WHAT YOU SHOULD DO: Write each line of the material exactly as given, from the top through the line that contains "bb = build('baseboard_right', MB().box(W", and omit all pictures.

SOURCE EXCERPT:
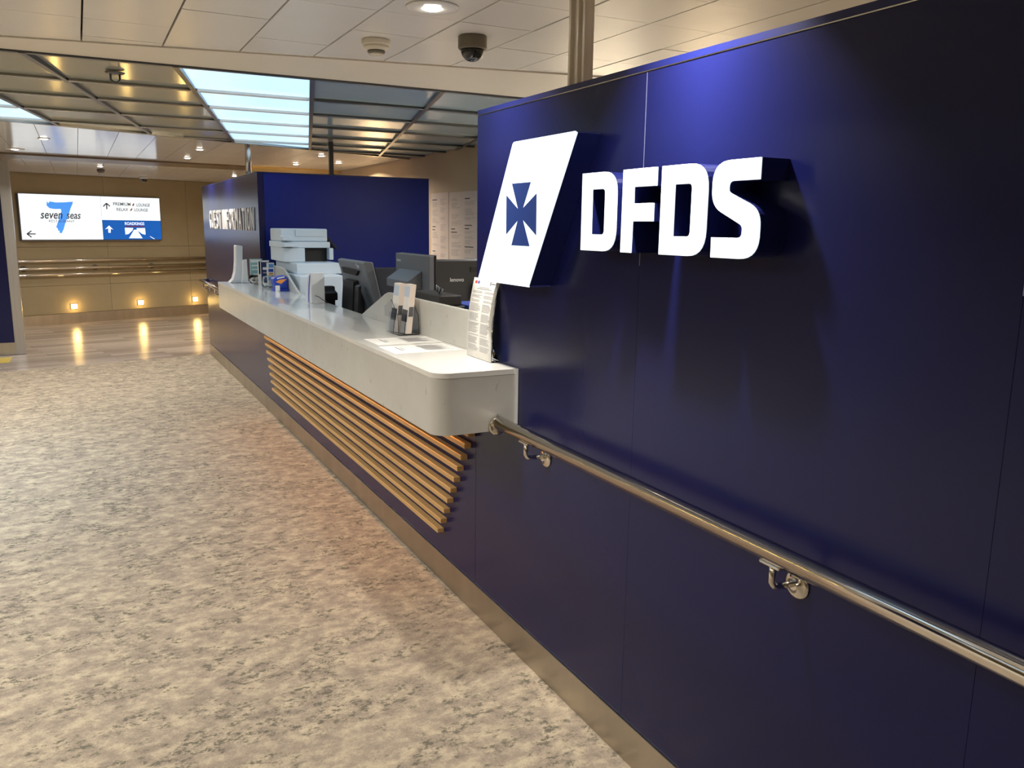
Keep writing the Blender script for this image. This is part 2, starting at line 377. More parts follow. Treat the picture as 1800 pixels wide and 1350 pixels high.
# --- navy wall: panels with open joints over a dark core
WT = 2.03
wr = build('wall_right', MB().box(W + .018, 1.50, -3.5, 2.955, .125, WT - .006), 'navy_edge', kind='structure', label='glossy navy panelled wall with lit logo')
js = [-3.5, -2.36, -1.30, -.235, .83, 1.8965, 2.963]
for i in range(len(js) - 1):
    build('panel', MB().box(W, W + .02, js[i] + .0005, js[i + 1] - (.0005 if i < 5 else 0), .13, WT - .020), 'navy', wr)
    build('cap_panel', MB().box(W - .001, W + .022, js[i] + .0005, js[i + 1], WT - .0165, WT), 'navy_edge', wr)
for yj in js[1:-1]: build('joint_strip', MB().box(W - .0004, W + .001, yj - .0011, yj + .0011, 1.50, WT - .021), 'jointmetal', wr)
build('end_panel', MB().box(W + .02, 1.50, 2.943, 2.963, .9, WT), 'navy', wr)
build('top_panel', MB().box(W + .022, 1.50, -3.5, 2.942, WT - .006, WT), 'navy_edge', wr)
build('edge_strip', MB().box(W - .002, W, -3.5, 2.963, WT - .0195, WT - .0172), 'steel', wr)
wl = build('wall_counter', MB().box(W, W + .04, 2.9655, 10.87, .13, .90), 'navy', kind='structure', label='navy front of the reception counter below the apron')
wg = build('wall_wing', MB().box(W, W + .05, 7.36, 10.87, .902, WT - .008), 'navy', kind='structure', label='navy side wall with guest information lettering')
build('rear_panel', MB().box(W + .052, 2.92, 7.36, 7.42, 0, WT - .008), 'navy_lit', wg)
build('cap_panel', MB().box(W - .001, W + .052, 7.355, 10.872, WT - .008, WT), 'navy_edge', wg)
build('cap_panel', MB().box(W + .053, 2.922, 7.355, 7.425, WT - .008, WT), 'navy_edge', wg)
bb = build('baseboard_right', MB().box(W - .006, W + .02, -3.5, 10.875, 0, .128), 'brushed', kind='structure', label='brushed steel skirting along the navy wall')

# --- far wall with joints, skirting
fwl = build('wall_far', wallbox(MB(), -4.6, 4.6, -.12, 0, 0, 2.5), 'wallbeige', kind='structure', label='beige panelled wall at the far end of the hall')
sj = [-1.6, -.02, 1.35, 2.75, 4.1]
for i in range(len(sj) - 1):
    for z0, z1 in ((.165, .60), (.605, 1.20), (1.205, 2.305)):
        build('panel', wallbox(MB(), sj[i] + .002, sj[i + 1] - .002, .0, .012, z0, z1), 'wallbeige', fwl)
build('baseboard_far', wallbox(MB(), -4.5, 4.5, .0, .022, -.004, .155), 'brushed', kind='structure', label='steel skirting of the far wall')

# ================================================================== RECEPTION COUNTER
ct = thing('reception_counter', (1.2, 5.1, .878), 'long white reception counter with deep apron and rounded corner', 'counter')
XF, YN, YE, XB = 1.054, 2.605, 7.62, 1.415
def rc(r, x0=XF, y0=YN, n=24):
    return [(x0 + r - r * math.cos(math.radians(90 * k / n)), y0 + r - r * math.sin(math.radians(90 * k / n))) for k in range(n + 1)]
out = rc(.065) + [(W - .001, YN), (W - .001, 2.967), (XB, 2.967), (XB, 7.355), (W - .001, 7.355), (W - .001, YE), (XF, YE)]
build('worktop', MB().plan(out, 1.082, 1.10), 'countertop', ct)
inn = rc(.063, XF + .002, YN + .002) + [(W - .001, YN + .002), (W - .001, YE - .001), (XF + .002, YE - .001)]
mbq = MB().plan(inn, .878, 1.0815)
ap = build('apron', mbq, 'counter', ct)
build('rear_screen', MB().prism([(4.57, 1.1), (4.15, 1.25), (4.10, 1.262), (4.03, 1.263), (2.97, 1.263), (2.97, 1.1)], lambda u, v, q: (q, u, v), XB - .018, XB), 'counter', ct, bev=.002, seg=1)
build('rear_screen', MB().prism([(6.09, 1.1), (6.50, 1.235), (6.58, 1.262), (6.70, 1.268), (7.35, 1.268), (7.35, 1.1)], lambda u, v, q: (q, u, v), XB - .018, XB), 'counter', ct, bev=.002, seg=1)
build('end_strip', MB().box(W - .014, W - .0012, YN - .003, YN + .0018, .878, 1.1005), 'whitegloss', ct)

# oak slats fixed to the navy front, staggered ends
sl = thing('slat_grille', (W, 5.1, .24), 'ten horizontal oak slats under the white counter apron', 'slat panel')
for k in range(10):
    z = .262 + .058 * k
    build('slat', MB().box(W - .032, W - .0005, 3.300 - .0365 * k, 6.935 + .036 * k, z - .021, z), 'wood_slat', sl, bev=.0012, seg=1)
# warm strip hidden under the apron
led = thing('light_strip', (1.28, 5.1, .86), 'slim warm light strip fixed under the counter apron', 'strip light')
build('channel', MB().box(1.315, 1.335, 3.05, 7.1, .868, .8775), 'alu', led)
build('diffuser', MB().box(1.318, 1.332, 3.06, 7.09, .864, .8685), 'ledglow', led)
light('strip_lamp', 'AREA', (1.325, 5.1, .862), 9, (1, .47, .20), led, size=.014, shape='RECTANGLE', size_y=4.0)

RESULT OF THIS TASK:
Keep writing the Blender script for this image. This is part 2, starting at line 377. More parts follow. Treat the picture as 1800 pixels wide and 1350 pixels high.
# --- navy wall: panels with open joints over a dark core
WT = 2.03
wr = build('wall_right', MB().box(W + .018, 1.50, -3.5, 2.955, .125, WT - .006), 'navy_edge', kind='structure', label='glossy navy panelled wall with lit logo')
js = [-3.5, -2.36, -1.30, -.235, .83, 1.8965, 2.963]
for i in range(len(js) - 1):
    build('panel', MB().box(W, W + .02, js[i] + .0005, js[i + 1] - (.0005 if i < 5 else 0), .13, WT - .020), 'navy', wr)
    build('cap_panel', MB().box(W - .001, W + .022, js[i] + .0005, js[i + 1], WT - .0165, WT), 'navy_edge', wr)
for yj in js[1:-1]: build('joint_strip', MB().box(W - .0004, W + .001, yj - .0011, yj + .0011, 1.50, WT - .021), 'jointmetal', wr)
build('end_panel', MB().box(W + .02, 1.50, 2.943, 2.963, .9, WT), 'navy', wr)
build('top_panel', MB().box(W + .022, 1.50, -3.5, 2.942, WT - .006, WT), 'navy_edge', wr)
build('edge_strip', MB().box(W - .002, W, -3.5, 2.963, WT - .0195, WT - .0172), 'steel', wr)
wl = build('wall_counter', MB().box(W, W + .04, 2.9655, 10.87, .13, .90), 'navy', kind='structure', label='navy front of the reception counter below the apron')
wg = build('wall_wing', MB().box(W, W + .05, 7.36, 10.87, .902, WT - .008), 'navy', kind='structure', label='navy side wall with guest information lettering')
build('rear_panel', MB().box(W + .052, 2.92, 7.36, 7.42, 0, WT - .008), 'navy_lit', wg)
build('cap_panel', MB().box(W - .001, W + .052, 7.355, 10.872, WT - .008, WT), 'navy_edge', wg)
build('cap_panel', MB().box(W + .053, 2.922, 7.355, 7.425, WT - .008, WT), 'navy_edge', wg)
bb = build('baseboard_right', MB().box(W - .006, W + .02, -3.5, 10.875, 0, .128), 'brushed', kind='structure', label='brushed steel skirting along the navy wall')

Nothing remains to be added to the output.